Zum Vergleich unten der Zustand vorher – so sehen die bisherigen Schilder an allen anderen U-Bahn-Stationen aus. Die Adobe-Schrift Myriad von Robert Slimbach and Carol Twombly ist eine akzeptable Wahl für Wegeleitsysteme, mit Wurzeln in Adrian Frutigers Schrift Frutiger für den Pariser Flughafen Roissy/Charles de Gaulle. Besonders raffiniert kann man die Gestaltung der bisherigen Schilder nun aber auch nicht nennen.
Hamburgs U-Bahn-Schilder damals
Von früheren Gestaltungen sieht man auf Hamburgs U-Bahn-Haltestellen inzwischen leider nur noch wenig, die Schilder sind ziemlich konsequent alle in Myriad. Dabei hätte das frühere Schild am Klosterstern durchaus in die kalifornische Schriftenwelt der 1990er gepasst.

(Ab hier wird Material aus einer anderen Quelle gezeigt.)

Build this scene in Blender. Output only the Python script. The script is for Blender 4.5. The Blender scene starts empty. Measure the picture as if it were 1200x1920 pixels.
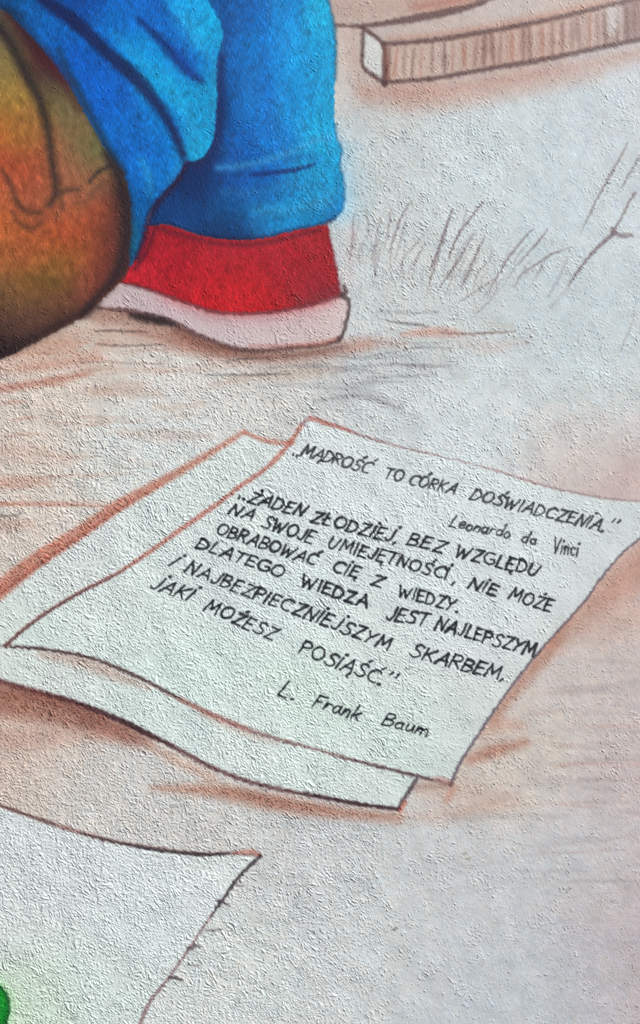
import bpy, math
import numpy as np
from mathutils import Vector

S = bpy.context.scene
# ------------------------------------------------------------------ camera
CAM = Vector((-0.21, -0.90, 0.90))
AIM = Vector((0.0, 0.0, 1.0))
LENS = 34.5
cd = bpy.data.cameras.new("camera")
cam = bpy.data.objects.new("camera", cd)
S.collection.objects.link(cam)
cam.location = CAM
quat = (AIM - CAM).to_track_quat('-Z', 'Y')
cam.rotation_euler = quat.to_euler()
cd.sensor_fit = 'VERTICAL'; cd.sensor_height = 36.0; cd.lens = LENS
cd.clip_start = 0.01; cd.clip_end = 200
cd.dof.use_dof = True
cd.dof.focus_distance = 0.955
cd.dof.aperture_fstop = 8.0
S.camera = cam
# ------------------------------------------------------------------ daylight
to_sun = Vector((0.66, -0.36, 0.66)).normalized()      # upper right, raking over the wall
elev = math.asin(to_sun.z); azim = math.atan2(to_sun.x, to_sun.y)
w = bpy.data.worlds.new("World"); S.world = w; w.use_nodes = True
nt = w.node_tree; bg = nt.nodes['Background']
sky = nt.nodes.new('ShaderNodeTexSky'); sky.sky_type = 'NISHITA'; sky.sun_disc = False
sky.sun_elevation = elev; sky.sun_rotation = azim
sky.air_density = 1.0; sky.dust_density = 3.0; sky.ozone_density = 1.0
nt.links.new(sky.outputs[0], bg.inputs[0]); bg.inputs[1].default_value = 0.07
sd = bpy.data.lights.new("sun", 'SUN'); sd.energy = 4.6; sd.angle = math.radians(11); sd.color = (1.0, 0.955, 0.90)
sun = bpy.data.objects.new("sun", sd); S.collection.objects.link(sun)
sun.rotation_euler = to_sun.to_track_quat('Z', 'Y').to_euler()
sun.location = (1.5, -1.5, 3)
S.view_settings.view_transform = 'Standard'; S.view_settings.look = 'None'
S.view_settings.exposure = 0.42; S.view_settings.gamma = 1.0
GAIN = (1.0, .985, .985)     # how much light the flat wall sends back per unit of colour (calibrated)

rng = np.random.default_rng(7)
# ------------------------------------------------------------------ surface lattice
STEP = 1.42
def axis(n, far):
    core = np.arange(-12, n + 12 + STEP, STEP)
    ext = []; s = STEP; x = 0.0
    while x < far:
        s *= 1.035; x += s; ext.append(x)
    ext = np.array(ext)
    return np.concatenate([(core[0] - ext)[::-1], core, core[-1] + ext])
us = axis(1200, 300); vs = axis(1920, 260)
NU, NV = len(us), len(vs)
U, V = np.meshgrid(us, vs)            # drawing coordinates, origin top left, about half a millimetre per unit

def tile(seed, lam, bw=0.35, aniso=1.0, ang=0.0, n=2048, pink=False):
    r = np.random.default_rng(seed).standard_normal((n, n)).astype(np.float32)
    f = np.fft.rfft2(r)
    ky = np.fft.fftfreq(n)[:, None]; kx = np.fft.rfftfreq(n)[None, :]
    c, s = math.cos(ang), math.sin(ang)
    a = (c * kx + s * ky) * aniso; b = (-s * kx + c * ky)
    k = np.sqrt(a * a + b * b) * lam
    m = np.exp(-k * k * .5) if pink else np.exp(-((k - 1) / bw) ** 2)
    t = np.fft.irfft2(f * m, s=(n, n)).astype(np.float32)
    t -= t.mean()
    return t / t.std()
def samp(t, u, v):
    n = t.shape[0]
    u = np.mod(u, n); v = np.mod(v, n)
    i = np.floor(u).astype(np.int32); j = np.floor(v).astype(np.int32)
    fu = (u - i).astype(np.float32); fv = (v - j).astype(np.float32)
    i %= n; j %= n
    i1 = (i + 1) % n; j1 = (j + 1) % n
    return (t[j, i] * (1 - fu) + t[j, i1] * fu) * (1 - fv) + (t[j1, i] * (1 - fu) + t[j1, i1] * fu) * fv
def sst(a, b, x):
    t = np.clip((x - a) / (b - a), 0, 1); return t * t * (3 - 2 * t)

def field(anchors, sigma):
    """smooth interpolation of scattered samples (x, y, value...)"""
    A = np.array(anchors, float)
    gu = np.linspace(us[0], us[-1], 130); gv = np.linspace(vs[0], vs[-1], 190)
    GU, GV = np.meshgrid(gu, gv)
    num = np.zeros((A.shape[1] - 2,) + GU.shape); den = np.zeros(GU.shape)
    for a in A:
        d2 = (GU - a[0]) ** 2 + (GV - a[1]) ** 2
        ww = np.exp(-d2 / (2 * sigma * sigma)) + 1e-3 / (1 + d2 / (sigma * sigma)) ** 2
        den += ww
        for k in range(A.shape[1] - 2): num[k] += ww * a[2 + k]
    num /= den
    iu = np.interp(us, gu, np.arange(len(gu))); iv = np.interp(vs, gv, np.arange(len(gv)))
    i0 = np.minimum(iu.astype(int), len(gu) - 2); j0 = np.minimum(iv.astype(int), len(gv) - 2)
    fu = (iu - i0)[None, :]; fv = (iv - j0)[:, None]
    out = []
    for g in num:
        a = g[j0][:, i0] * (1 - fu) + g[j0][:, i0 + 1] * fu
        b = g[j0 + 1][:, i0] * (1 - fu) + g[j0 + 1][:, i0 + 1] * fu
        out.append((a * (1 - fv) + b * fv).astype(np.float32))
    return out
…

Andere Schilder hatten mehr Glück: An der Sierichstraße hängen weiterhin Emailleschilder in weißer Engschrift auf schwarzem Grund. An der Mundsburg ist die alte Schrift nur noch außen auf der Rückseite zu sehen, auf den Bahnsteigen selbst sieht man nur aktuelle Schilder.
Aber jenseits solch besonderer Schildkunstwerke sahen die Schilder auf Hamburgs U-Bahn-Haltestellen lange Zeit genau so aus wie bei der S-Bahn oder der Bundesbahn: geometrisch konstruierte Großbuchstaben nach dem Bundesbahn-Schriftmuster (heute oft als Bahn-Futura oder Bahnhofs-Futura bezeichnet).

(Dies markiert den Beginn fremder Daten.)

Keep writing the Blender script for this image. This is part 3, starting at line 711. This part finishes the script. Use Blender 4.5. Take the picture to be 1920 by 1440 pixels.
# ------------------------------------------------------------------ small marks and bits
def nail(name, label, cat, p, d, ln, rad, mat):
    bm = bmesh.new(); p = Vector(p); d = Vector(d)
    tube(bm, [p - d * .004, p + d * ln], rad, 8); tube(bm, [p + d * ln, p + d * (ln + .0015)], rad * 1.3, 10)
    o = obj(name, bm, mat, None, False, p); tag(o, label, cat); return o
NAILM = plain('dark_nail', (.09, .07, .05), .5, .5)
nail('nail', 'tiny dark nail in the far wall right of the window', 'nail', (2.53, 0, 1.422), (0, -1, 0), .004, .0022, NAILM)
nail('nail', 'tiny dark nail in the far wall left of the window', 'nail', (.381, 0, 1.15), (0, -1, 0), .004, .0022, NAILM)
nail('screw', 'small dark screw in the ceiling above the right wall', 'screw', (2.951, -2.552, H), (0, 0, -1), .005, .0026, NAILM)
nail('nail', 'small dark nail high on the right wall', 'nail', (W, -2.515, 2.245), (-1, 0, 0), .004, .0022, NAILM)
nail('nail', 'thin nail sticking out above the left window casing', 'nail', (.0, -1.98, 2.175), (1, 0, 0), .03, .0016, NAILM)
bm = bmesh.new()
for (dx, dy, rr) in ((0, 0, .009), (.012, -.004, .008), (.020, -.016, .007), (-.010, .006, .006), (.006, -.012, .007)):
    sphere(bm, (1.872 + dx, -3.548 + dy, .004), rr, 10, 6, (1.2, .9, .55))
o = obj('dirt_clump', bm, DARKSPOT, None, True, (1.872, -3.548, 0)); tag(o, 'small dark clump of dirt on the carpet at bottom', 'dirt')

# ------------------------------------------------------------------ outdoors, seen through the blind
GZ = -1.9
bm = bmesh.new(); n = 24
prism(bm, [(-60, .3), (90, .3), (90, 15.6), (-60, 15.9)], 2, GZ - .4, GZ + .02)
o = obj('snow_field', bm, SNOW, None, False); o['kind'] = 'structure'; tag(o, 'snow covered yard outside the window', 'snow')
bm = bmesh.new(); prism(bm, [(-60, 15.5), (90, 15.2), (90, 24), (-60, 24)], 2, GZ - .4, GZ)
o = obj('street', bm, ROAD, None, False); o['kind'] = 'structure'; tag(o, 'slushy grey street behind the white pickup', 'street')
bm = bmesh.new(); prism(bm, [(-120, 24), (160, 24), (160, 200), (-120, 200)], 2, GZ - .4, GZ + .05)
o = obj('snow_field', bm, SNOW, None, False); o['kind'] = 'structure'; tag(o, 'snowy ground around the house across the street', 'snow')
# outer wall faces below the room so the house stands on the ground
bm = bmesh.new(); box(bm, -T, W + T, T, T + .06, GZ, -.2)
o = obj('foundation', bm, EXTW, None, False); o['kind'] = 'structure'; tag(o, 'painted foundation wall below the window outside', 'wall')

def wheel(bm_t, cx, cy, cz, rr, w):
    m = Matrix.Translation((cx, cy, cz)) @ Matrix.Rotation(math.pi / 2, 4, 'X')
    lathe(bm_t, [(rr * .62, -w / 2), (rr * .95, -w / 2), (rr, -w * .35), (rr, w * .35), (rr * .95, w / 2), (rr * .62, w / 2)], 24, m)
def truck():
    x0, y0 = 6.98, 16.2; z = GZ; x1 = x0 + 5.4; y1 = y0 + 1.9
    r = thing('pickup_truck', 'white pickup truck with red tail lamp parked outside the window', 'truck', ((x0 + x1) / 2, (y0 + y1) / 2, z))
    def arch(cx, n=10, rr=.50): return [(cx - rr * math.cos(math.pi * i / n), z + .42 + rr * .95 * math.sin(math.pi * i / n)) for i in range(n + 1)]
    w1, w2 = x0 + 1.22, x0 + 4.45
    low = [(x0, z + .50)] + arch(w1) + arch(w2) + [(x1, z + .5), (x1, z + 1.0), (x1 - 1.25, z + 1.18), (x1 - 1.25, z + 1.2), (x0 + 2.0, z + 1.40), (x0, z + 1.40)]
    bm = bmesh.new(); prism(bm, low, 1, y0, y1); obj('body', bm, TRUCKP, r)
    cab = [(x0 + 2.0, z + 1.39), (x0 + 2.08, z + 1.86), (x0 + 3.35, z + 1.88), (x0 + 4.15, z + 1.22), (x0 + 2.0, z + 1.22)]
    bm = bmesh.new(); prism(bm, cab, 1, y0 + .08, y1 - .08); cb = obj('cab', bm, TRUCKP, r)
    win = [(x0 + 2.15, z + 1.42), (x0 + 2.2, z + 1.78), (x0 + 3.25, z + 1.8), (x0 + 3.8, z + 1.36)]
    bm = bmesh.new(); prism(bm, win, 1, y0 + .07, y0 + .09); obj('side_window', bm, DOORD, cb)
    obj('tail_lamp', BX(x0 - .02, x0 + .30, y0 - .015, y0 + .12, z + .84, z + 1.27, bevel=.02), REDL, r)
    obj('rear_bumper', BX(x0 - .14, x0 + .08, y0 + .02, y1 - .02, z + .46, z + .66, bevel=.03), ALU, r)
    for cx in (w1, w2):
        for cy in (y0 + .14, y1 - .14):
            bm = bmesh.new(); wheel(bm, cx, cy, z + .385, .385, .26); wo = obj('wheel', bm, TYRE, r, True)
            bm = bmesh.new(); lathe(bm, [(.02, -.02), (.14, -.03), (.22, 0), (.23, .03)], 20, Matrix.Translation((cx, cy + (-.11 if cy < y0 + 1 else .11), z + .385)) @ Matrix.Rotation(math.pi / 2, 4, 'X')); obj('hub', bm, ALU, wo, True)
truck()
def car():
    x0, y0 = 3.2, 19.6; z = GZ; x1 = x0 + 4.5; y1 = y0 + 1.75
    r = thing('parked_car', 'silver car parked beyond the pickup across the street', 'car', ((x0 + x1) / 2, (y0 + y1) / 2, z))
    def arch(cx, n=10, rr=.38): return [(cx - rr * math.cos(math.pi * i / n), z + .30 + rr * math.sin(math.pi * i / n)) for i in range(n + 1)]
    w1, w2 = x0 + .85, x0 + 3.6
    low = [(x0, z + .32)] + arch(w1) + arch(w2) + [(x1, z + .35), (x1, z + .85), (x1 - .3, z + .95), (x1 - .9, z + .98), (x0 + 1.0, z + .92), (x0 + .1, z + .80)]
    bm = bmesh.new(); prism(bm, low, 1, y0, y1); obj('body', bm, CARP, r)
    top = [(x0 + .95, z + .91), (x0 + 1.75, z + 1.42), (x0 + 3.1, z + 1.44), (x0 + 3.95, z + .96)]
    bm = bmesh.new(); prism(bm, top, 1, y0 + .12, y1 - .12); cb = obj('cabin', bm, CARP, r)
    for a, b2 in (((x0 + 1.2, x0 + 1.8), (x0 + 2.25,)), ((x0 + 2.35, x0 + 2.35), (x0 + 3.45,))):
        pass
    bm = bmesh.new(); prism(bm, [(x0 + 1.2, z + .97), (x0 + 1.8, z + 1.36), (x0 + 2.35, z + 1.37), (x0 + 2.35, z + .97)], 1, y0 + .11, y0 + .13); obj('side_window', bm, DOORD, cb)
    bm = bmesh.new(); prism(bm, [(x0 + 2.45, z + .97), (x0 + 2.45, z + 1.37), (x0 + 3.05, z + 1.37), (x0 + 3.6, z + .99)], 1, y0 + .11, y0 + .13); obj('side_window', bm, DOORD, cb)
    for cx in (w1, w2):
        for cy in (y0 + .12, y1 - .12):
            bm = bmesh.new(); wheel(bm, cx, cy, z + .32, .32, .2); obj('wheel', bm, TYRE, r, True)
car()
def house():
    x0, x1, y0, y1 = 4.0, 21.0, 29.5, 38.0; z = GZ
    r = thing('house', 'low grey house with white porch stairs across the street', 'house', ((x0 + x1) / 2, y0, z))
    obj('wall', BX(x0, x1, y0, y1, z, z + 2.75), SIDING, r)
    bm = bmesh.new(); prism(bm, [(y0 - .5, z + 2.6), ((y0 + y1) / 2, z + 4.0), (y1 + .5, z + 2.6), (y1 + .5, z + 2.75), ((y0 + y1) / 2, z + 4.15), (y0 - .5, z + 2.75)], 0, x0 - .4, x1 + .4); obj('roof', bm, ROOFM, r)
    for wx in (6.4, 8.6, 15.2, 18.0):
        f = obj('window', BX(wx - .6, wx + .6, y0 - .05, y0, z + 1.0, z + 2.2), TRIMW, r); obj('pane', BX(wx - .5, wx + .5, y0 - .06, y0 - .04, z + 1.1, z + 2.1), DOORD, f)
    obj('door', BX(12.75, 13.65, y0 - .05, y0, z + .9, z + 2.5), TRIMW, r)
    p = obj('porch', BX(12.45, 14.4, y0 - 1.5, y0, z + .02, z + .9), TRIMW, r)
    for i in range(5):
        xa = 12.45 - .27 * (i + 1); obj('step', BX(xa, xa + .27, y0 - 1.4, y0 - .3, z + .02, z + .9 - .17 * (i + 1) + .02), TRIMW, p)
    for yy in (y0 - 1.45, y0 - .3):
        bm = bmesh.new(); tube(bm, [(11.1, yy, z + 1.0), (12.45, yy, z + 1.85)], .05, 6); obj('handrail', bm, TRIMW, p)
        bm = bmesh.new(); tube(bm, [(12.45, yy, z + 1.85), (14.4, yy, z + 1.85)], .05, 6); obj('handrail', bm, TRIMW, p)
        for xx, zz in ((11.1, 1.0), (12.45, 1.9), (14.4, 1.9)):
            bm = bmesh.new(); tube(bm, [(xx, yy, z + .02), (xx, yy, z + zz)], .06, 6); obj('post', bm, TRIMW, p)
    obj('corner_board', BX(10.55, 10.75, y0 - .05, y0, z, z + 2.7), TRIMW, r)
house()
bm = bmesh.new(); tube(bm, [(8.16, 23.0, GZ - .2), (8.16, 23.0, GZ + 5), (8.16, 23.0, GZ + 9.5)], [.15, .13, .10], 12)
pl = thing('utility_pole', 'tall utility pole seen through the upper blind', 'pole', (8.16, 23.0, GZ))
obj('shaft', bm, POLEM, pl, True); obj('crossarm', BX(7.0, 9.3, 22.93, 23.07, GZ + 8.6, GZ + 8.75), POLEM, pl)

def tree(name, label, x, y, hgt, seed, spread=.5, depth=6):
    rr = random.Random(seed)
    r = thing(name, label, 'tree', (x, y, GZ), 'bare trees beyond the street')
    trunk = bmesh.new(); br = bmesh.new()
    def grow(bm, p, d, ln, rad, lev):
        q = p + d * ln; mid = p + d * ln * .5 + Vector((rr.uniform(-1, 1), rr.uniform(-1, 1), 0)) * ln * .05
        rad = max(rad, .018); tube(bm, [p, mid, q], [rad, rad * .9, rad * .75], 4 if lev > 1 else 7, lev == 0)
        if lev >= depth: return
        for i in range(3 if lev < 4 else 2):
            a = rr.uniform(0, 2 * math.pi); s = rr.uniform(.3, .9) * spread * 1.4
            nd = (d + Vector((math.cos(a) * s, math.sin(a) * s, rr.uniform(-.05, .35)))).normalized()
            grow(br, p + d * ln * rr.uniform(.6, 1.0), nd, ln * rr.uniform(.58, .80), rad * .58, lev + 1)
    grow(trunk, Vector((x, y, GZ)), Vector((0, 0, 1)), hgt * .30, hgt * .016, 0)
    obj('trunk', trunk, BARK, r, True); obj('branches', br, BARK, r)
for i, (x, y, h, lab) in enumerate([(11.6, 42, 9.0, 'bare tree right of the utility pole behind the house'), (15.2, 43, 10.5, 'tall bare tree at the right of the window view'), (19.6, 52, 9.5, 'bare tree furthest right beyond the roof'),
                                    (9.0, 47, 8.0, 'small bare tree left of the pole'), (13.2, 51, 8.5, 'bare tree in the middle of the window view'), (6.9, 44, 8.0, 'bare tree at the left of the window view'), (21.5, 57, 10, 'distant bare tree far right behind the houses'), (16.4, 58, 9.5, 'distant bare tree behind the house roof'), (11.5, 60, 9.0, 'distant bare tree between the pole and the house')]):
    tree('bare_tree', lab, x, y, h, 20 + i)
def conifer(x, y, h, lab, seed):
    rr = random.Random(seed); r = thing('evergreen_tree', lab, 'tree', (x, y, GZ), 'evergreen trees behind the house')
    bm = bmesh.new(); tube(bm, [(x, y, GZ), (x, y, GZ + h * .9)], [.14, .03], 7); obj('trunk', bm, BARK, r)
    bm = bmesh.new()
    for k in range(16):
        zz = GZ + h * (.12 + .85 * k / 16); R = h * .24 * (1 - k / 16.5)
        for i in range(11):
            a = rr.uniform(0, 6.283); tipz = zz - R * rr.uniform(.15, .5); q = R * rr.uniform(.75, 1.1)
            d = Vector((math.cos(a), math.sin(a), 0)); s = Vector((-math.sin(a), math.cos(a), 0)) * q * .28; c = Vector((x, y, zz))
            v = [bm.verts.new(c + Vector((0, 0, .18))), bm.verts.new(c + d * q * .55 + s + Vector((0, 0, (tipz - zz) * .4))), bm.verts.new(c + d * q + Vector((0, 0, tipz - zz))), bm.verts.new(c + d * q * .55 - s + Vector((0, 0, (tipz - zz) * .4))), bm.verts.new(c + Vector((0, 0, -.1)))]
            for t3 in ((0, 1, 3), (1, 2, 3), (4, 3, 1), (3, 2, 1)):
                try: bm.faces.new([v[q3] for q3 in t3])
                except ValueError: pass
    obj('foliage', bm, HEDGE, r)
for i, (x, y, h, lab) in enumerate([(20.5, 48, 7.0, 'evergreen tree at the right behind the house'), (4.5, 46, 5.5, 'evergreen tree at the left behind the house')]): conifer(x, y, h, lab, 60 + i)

Als Haltestellenschilder tauchen sie inzwischen nur noch bei Sanierungsarbeiten zufällig auf, im verwitterten Lost-Places-Look. Aber an vielen kleinen Stellen lebt die Nicht-ganz-Futura auch in Hamburg weiter.
Als die Bundesbahn-Ära endete, gab es bei der Hamburger U-Bahn eine ganz schlimme Zwischenphase, in der vereinzelt Haltestellenschilder in Arial ohne erkennbaren Gestaltungswillen auftauchten. Die Phase ging glücklicherweise schnell vorbei.
Auch später hätte es schlimmer kommen können: Der Hamburger Verkehrsverbund hat sich 2021 ein knalliges Redesign verpassen lassen, mit einem >hvv-Logo und der Sharp Grotesk als Schriftfamilie. Damit ist die Wahl leider auf eine Schriftfamilie gefallen, die weder für längere Texte taugt noch für… alles andere, was man schnell und unter schlechten Lichtverhältnissen erfassen will.
Leider nutzt der HVV weiterhin Sharp Grotesk für seinen Netzplan, und im Oktober 2021 gab es sogar einen Versuch, mit dieser Schrift Haltestellenschilder am Stephansplatz zu gestalten. Zum Glück blieb es bei misslungenen Experimenten:
Die Schrift hat zwar sehr viele Schnitte, universell einsetzbar wird sie dadurch trotzdem nicht. Auch nicht bei den Fähren der Hochbahn-Tocher Hadag, wo sie für die Anlegerschilder im Einsatz ist.
Damit fehlt in der Hamburger Haltestellen-Welt nur noch die AKN: Was machen die orangefarbenen Linien im Norden? Kurze Reise zur Haltestelle Ulzburg-Süd, an der sich A1, A2 und A3 treffen:
Tja. Das Schild ganz oben sieht nach der Bundesbahn-Schrift von 1957/1961 aus – ist es aber nicht, sondern Futura. In der Mitte ist ein Schild, das mit dem verblassten blauen Rand an die Bundesbahn-Helvetica-Optik von 1987 erinnert – ist es aber nicht, sondern Arial. Die Schrift unten schaut wie die Wegeleitschrift DB WLS der Deutschen Bahn aus.
Die AKN hat sich also entweder für die friedliche Koexistenz aller Gestaltungsoptionen entschieden oder ist einfach sehr sparsam, was neue Schilder angeht. You do you, Ulzburg-Süd!